Czy babcie i dziadkowie byli kiedyś małymi dziećmi? Czy to w ogóle możliwe, że lubili wspinać się na drzewa, skakać na skakance i szaleć zimą na sankach? Trudno było w to uwierzyć przedszkolakom, które odwiedziły w tym tygodniu Książnicę Płocką.

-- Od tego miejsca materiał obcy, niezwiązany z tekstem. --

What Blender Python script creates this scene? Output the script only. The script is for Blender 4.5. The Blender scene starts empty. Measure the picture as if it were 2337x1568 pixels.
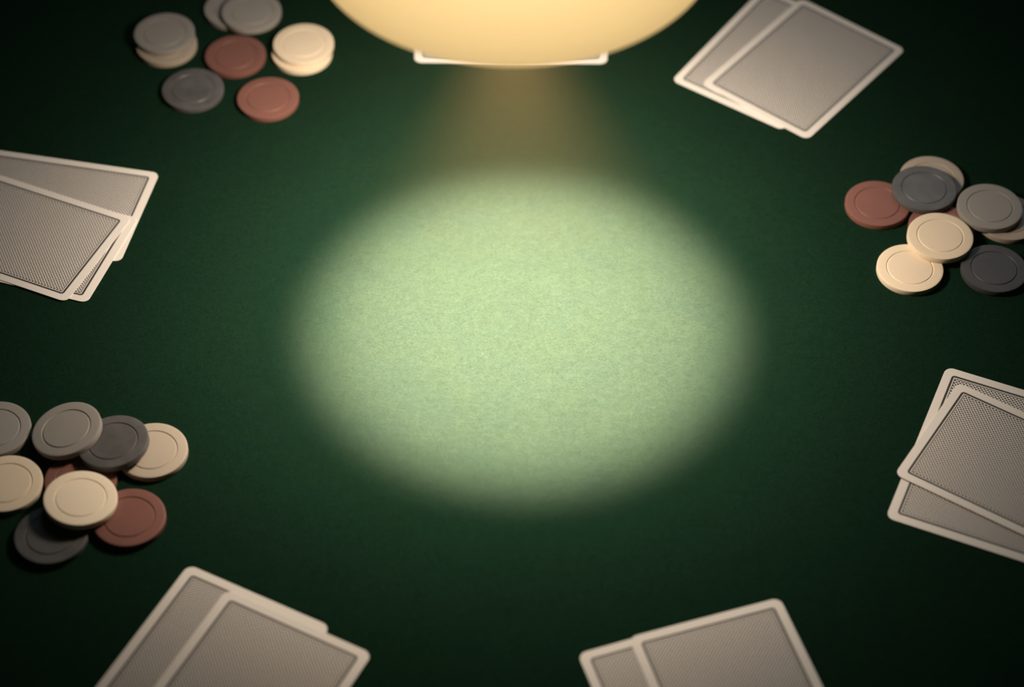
import bpy, bmesh, math, random
from mathutils import Vector, Matrix
random.seed(7)
MM = 0.001
PI = math.pi
sc = bpy.context.scene
col = sc.collection


# ------------------------------------------------------------------ helpers
def link(o, parent=None):
    col.objects.link(o)
    if parent:
        o.parent = parent
    return o


def obj(name, bm, mats, parent=None, smooth=True, angle=40):
    me = bpy.data.meshes.new(name)
    bm.normal_update()
    bm.to_mesh(me)
    bm.free()
    if not isinstance(mats, (list, tuple)):
        mats = [mats]
    for m in mats:
        me.materials.append(m)
    if smooth:
        for p in me.polygons:
            p.use_smooth = True
        me.set_sharp_from_angle(angle=math.radians(angle))
    return link(bpy.data.objects.new(name, me), parent)


def tag(o, label, cat, group=None):
    o['label'] = label
    o['category'] = cat
    if group:
        o['group'] = group
    return o


def lathe(bm, prof, n=96, close_start=False, close_end=False):
    rings = []
    for r, z in prof:
        if r < 1e-9:
            rings.append([bm.verts.new((0, 0, z))])
        else:
            rings.append([bm.verts.new((r * math.cos(2 * PI * i / n), r * math.sin(2 * PI * i / n), z)) for i in range(n)])
    for a, b in zip(rings, rings[1:]):
        for i in range(n):
            j = (i + 1) % n
            if len(a) == 1:
                bm.faces.new((a[0], b[i], b[j]))
            elif len(b) == 1:
                bm.faces.new((a[i], a[j], b[0]))
            else:
                bm.faces.new((a[i], a[j], b[j], b[i]))
    bmesh.ops.recalc_face_normals(bm, faces=bm.faces[:])


class NT:
    """tiny node-tree helper"""
    def __init__(self, name):
        self.m = bpy.data.materials.new(name)
        self.m.use_nodes = True
        self.t = self.m.node_tree
        self.b = self.t.nodes['Principled BSDF']
        self.out = self.t.nodes['Material Output']

    def n(self, typ, **kw):
        nd = self.t.nodes.new(typ)
        for k, v in kw.items():
            setattr(nd, k, v)
        return nd

    def l(self, a, b):
        self.t.links.new(a, b)

    def val(self, sock, v):
        if isinstance(v, (int, float)):
            sock.default_value = v
        elif isinstance(v, (tuple, list)):
            sock.default_value = (*v, 1) if len(v) == 3 and len(sock.default_value) == 4 else v
        else:
            self.l(v, sock)

    def math(self, op, a, b=0.0, c=0.0):
        nd = self.n('ShaderNodeMath', operation=op)
        self.val(nd.inputs[0], a)
        self.val(nd.inputs[1], b)
        self.val(nd.inputs[2], c)
        return nd.outputs[0]

    def mix(self, f, a, b):
        nd = self.n('ShaderNodeMix', data_type='RGBA')
        self.val(nd.inputs['Factor'], f)
        self.val(nd.inputs[6], a)
        self.val(nd.inputs[7], b)
        return nd.outputs[2]

    def coord(self):
        return self.n('ShaderNodeTexCoord').outputs['Object']

    def noise(self, vec, scale, detail=2.0, rough=0.5):
        nd = self.n('ShaderNodeTexNoise')
        self.l(vec, nd.inputs['Vector'])
        nd.inputs['Scale'].default_value = scale
        nd.inputs['Detail'].default_value = detail
        nd.inputs['Roughness'].default_value = rough
        return nd.outputs['Fac']

    def mapping(self, vec, rot=0.0, scale=(1, 1, 1)):
        nd = self.n('ShaderNodeMapping')          # turn first, then stretch
        self.l(vec, nd.inputs['Vector'])
        nd.inputs['Rotation'].default_value = (0, 0, rot)
        n2 = self.n('ShaderNodeMapping')
        self.l(nd.outputs[0], n2.inputs['Vector'])
        n2.inputs['Scale'].default_value = scale
        return n2.outputs[0]

    def bump(self, h, strength, dist):
        nd = self.n('ShaderNodeBump')
        nd.inputs['Strength'].default_value = strength
        nd.inputs['Distance'].default_value = dist
        self.l(h, nd.inputs['Height'])
        self.l(nd.outputs[0], self.b.inputs['Normal'])


# ------------------------------------------------------------------ materials
def mat_felt():
    k = NT('green_felt')
    co = k.coord()
    # brushed nap: short fibres lying on two diagonals, plus clumped lint
    f1 = k.noise(k.mapping(co, math.radians(43), (1.0, 4.0, 1)), 620, 2.5, 0.65)
    f2 = k.noise(k.mapping(co, math.radians(-45), (1.0, 3.0, 1)), 620, 2.5, 0.65)
    lint = k.noise(co, 280, 3, 0.55)
    blot = k.noise(co, 38, 3, 0.5)
    s = k.math('ADD', k.math('MULTIPLY', f1, 1.25), k.math('MULTIPLY', f2, 0.75))
    s = k.math('ADD', s, k.math('MULTIPLY', lint, 0.40))
    s = k.math('ADD', s, k.math('MULTIPLY', blot, 0.12))
    g = k.math('ADD', k.math('MULTIPLY', k.math('SUBTRACT', s, 1.26), 0.85), 1.0)
    hue = k.mix(k.noise(co, 60, 2, 0.5), FELT_A, FELT_B)
    mul = k.n('ShaderNodeVectorMath', operation='SCALE')
    k.l(hue, mul.inputs[0])
    k.l(g, mul.inputs['Scale'])
    k.l(mul.outputs[0], k.b.inputs['Base Color'])
    k.b.inputs['Roughness'].default_value = 1.0
    k.b.inputs['Specular IOR Level'].default_value = 0.0
    k.bump(s, 0.35, 0.0004)
    return k.m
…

Na dowód, że tak musiało być, poczytaliśmy wspólnie książkę Anny Onichimowskiej Kiedy byłam mała. Dzieciaki miały też szansę pobawić się zabawkami sprzed lat – pobujać się na drewnianym koniku na biegunach, przytulić nieco sztywną lalkę, która potrafi zamykać oczy (drogie babcie, pamiętacie?!) i trochę wyliniałego misia. Można było wypróbować wirującego bączka, pograć w pchełki i bierki oraz zbudować wieżę z drewnianych klocków. Przedszkolaki przekonały się również, jak wyglądała czarna analogowa płyta i jakie książeczki czytali babciom i dziadkom ich rodzice (Poczytaj mi, mamo!). Spotkaliśmy się też z uroczą bohaterką starej dobranocki – Gąską Balbinką. A na zakończenie wybraliśmy się na strych Babci i Dziadka Świnki, żeby poszukać tam skarbów…
Dzieciaki wymalowały piękne laurki dla babć i dziadków i wyszły z Książnicy z postanowieniem, że poproszą swoich dziadków o wspomnienia z czasów dzieciństwa…
Wszystkim Babciom i Dziadkom życzymy stu lat życia i miłych chwil spędzonych z wnukami!